BAHA issues a PHYTO-SANITARY paper, your broker ( brokers cost money ) makes out the export permit and nowadays the system of getting the Rules of Origin paper is now allegedly available from the Customs at the border? Next you have to spend more money and hire a broker on the Guatemalan side for the importation part of export to Guatemala. He the broker in Guatemala issues an importation permit, the Guatemalan buyer needs an import number, and then you have to pay the E.V.A tax, whatever that is. Don´t forget you have to get sprayed also and pay that fee and also a road usage fee when crossing the bridge over the river in Melchor de Menchos.

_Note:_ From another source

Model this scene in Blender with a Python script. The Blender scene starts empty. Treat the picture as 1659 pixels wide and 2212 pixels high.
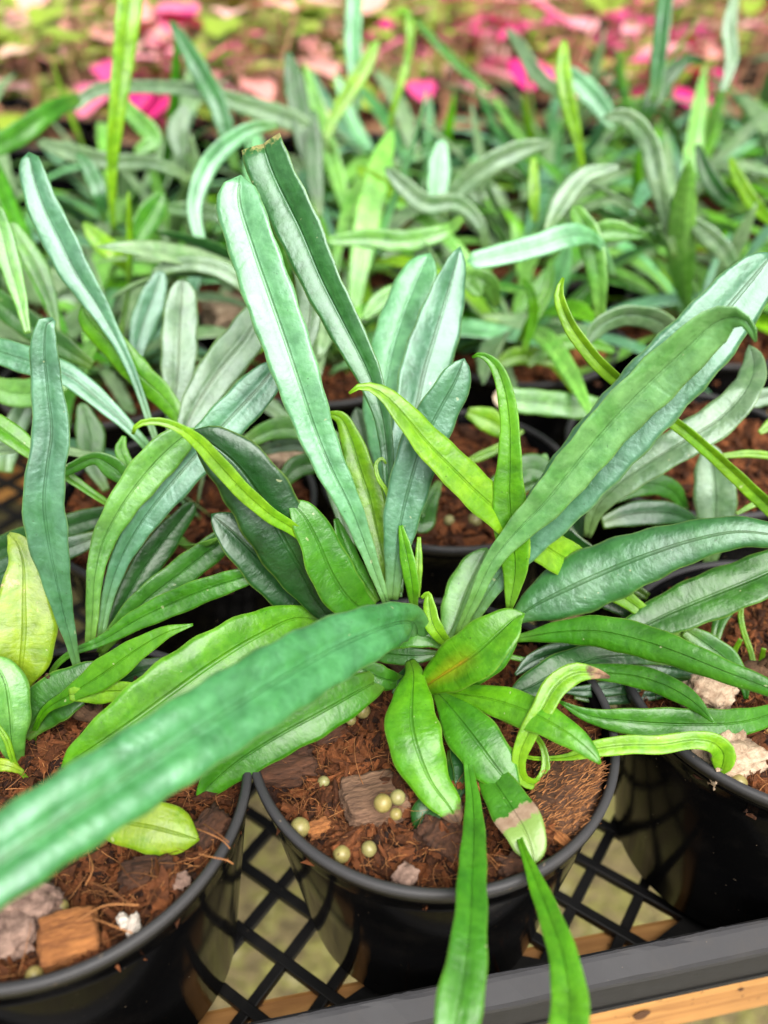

Belizeans who wish to export legally, will have to have brokers on both sides of the border, and it is questionable if crop exports are profitable when this is done, as they are low margin deals anyway. Just under a half million pounds of corn have been exported to Guatemala this year under the agreement. We also have citrus going to factories in Salvador. Not counting the agriculture which goes over the contraband routes as a necessity for the small players in this predatory taxation and fee charging game of the two governments. Outside of the actual spraying for insects, one has to look at the charges and fees as just so much, money earning taxes paper work by the two governments. Useful for bureaucratic revenue making, but counter productive for exporting requirements, as paper never solved anything in the business of growing and selling crops.
Any sensible young farmer just starting would smuggle his stuff across. The profit margin is so small as to make exporting legally, even if you wanted to be legal, just impossible. Something wrong when government costs take all the profit out of exporting.